Help - Unexpected result

Yes. There would be a couple JVM bytecodes for Char to String plus a loop for String to Int (var sum=0;for (i in "$c"){sum*=10; sum+=i-'0'}) for the first versus three JVM bytecodes (Byte to Int twice Int+Int) for the second.

Actually I don't know kotlin but I noticed that when you loop through the string and take one character, i is now type char and if you convert it to int it gonna give you asci of the char So I did this total += i.toString().toInt(); Am not sure it is the perfect answer but it did work

Your i.toString().toInt() solution requires a lot more code to execute over the i-'0' one.

Ruba Kh , Mirielle , Thanks

This would also get 10. Char minus Char returns Int of difference. Int plus Char returns Char of sum. for(i in num) { total += i-'0' }

John Wells Thanks. I have played with your suggestion and it works well, though will take me a bit longer to fully understand the concept.

'1'-'0' = 49-48 = 1 '4'-'0' = 52-48 = 4 '5'-'0' = 53-48 = 5

The Char class has this extended method defined. operator fun Char.minus(other: Char): Int = this.toInt()-other.toInt()

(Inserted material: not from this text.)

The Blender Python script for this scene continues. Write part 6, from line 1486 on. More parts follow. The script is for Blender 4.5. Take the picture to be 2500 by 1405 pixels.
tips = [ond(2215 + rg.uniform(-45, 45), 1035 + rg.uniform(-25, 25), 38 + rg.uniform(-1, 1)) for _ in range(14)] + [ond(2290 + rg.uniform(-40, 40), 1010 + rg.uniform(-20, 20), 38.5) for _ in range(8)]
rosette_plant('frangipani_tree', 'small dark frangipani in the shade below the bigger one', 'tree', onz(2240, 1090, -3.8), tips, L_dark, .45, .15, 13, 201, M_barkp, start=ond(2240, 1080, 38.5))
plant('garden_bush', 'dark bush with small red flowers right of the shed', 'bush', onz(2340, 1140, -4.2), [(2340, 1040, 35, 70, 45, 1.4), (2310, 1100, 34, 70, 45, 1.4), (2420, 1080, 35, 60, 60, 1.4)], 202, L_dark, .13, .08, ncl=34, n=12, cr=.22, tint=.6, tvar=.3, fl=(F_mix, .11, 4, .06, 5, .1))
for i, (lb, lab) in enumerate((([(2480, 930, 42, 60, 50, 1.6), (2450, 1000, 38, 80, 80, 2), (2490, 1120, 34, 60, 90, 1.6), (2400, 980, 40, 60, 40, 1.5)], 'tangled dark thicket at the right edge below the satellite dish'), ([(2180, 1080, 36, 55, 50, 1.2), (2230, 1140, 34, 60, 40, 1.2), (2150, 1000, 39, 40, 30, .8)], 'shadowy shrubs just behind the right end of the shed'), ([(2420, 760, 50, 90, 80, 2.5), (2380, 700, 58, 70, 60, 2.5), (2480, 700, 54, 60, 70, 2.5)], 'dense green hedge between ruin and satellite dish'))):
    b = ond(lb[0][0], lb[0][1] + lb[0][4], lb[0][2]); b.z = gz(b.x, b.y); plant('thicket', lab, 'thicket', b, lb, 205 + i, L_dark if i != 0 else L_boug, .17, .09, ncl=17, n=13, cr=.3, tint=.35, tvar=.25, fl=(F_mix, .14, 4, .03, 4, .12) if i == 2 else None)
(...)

John Wells Thanks again. I understood that part, but I am getting my head around some of the advantages this approach provides, IE: cryptology, passwords, etc. I think I am going to have some fun learning all this. 😁👍

John Wells Thanks for showing me the extended method, it helps explain the background reasoning

John Wells hence it would be slower?